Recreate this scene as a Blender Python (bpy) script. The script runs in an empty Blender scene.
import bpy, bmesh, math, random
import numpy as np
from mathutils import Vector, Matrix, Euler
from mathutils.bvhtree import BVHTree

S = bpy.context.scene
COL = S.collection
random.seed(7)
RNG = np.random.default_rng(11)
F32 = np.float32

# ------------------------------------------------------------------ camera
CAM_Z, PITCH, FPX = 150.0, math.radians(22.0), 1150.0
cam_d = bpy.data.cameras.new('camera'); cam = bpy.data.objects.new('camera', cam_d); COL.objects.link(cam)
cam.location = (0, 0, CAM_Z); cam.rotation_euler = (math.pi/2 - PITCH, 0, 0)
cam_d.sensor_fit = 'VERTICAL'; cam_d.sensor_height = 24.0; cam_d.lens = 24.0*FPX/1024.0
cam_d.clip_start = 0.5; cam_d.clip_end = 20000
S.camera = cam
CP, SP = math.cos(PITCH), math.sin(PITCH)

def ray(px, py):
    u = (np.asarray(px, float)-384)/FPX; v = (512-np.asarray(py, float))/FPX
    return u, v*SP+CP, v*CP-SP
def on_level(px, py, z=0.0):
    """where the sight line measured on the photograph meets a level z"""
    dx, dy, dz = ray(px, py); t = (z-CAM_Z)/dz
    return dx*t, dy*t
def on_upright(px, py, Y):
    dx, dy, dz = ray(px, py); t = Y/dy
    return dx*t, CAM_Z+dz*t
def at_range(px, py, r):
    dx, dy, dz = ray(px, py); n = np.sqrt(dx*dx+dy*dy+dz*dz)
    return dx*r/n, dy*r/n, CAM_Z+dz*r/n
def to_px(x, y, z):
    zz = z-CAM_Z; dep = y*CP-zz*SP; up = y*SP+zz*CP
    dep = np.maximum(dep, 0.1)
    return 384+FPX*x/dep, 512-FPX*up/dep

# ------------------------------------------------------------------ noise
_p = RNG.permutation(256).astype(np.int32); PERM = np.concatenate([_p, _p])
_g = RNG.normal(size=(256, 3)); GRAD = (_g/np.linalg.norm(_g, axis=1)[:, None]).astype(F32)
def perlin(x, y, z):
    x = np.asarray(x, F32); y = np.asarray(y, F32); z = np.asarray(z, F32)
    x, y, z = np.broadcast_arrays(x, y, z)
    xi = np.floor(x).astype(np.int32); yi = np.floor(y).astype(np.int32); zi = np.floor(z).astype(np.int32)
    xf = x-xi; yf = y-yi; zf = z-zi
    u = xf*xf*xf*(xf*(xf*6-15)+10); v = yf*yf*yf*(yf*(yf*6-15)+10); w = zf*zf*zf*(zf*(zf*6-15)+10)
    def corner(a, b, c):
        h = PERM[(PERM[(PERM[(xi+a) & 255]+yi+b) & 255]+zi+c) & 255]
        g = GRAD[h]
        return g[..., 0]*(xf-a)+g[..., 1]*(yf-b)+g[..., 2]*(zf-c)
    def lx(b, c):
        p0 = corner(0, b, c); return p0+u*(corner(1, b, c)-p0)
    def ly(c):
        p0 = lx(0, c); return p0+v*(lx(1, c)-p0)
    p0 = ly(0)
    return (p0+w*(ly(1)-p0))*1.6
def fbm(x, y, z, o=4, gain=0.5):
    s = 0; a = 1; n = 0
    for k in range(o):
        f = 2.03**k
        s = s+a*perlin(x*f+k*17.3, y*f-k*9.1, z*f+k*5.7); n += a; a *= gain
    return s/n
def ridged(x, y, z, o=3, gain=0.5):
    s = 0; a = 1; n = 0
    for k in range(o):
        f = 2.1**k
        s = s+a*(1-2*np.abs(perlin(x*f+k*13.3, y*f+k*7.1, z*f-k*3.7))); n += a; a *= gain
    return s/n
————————
Return exactly the leading lines of the listing, stopping after the line in which "F32 = np.float32" occurs.

Recreate this scene as a Blender Python (bpy) script. The script runs in an empty Blender scene.
import bpy, bmesh, math, random
import numpy as np
from mathutils import Vector, Matrix, Euler
from mathutils.bvhtree import BVHTree

S = bpy.context.scene
COL = S.collection
random.seed(7)
RNG = np.random.default_rng(11)
F32 = np.float32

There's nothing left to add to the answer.